何かを盲信する人にはスキがある。自分の状態が見えていないからだ。そのスキは日常生活においては隠されているが、同志が集まる場所では露わになる。全員が同じスキを持っている安心感、世間においては「傾いている」とされるバランスが「正」になる解放感から、そのスキが無防備になる。

p.9の記述を要約

その、タガが外れてしまった人たちの集まる現場に潜入する、というのがこの本の趣旨です。
正直、大喜利の界隈に身を置く自分にとっては、いくらか耳の痛い話ではあるのですが、さておき。この本の初刊は1994年、今から30年前なのですが、その時点でナンシーはそういうことを完全に見抜いていたんですね。

この鋭さは本編でも度々見られるのですが、中でも特筆すべきだと思ったのが、宝くじ抽選会への潜入レポート『愛と幻想の宝くじ抽選会』における記述。わざわざ大きなルーレットを用意し、オペラグラスを使って確認させるといった流れに、どれだけ芝居じみていても、どれだけマヌケでも「形」を踏襲するところに、ナンシーは滑稽さを見出します。

実はこれ、19世紀のフランス哲学者であるベルクソンも同じようなことを言っているんですね。著書『笑い』の中で、ベルクソンは「儀式」のおかしさに言及していて、「儀式と厳粛な対象物を切り離して、儀式そのものに意識を集中させた途端、それはおかしなものになる」(要約)といったことを書いています。フランス哲学者と同じような考えに辿り着いているところに、ナンシーの凄みを感じます。
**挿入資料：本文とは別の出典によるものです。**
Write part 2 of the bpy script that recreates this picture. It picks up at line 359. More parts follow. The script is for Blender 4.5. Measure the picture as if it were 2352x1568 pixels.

そして前述した通り、ナンシーの視線はあくまでフェアなんです。偏見を述べたかと思えば即座にセルフツッコミするなど、あくまで冷静な姿勢が随所に見られます。

その極致は、令和天皇が皇太子だったころに行われた御成婚パレードについて記された『御成婚パレードの人波にもまれて』に見られます。沿道で日の丸の旗を振る人々と、近くの広場で反天皇制を掲げる人々を比較して、取材じゃなければパレードなんて見に行かないという「ニュートラル」な立場のナンシーは「正と負の違いだけで同じ数値に見える」という感想を抱き、何だか暗い気持ちになってしまいます。しかし、すぐさま「こういう暗いというか嫌な気持ちになっているということは、私は本当にニュートラルなのか」と、すぐさま自問します。どこまでも俯瞰で、冷徹というより冷静な視線が向けられているのがよく分かるシーンです。

この本の最終的なまとめとして、ナンシーは『閉じた小世界の異常な常識は、白日のもとにさらされるとやっぱり理解し難い「謎」なのであり、その「異常な常識」を「異常」と自覚できない住人たちの危いバランスはやっぱりモロい。つけ入るスキだらけ』(p.200)と述べています。
これは我々にとってかなり教訓となり得ますが、教訓的な側面を抜きにしても、この本は純粋にエンタメとしてかなり楽しめる本になっています。

ナンシー関の著作を読みたくなった人へ

ここ数年にかけて、ナンシー関に関連する著作が少しずつ出ています。『信仰の現場』は絶版ですが、それも含め、よかったら是非読んでみてください。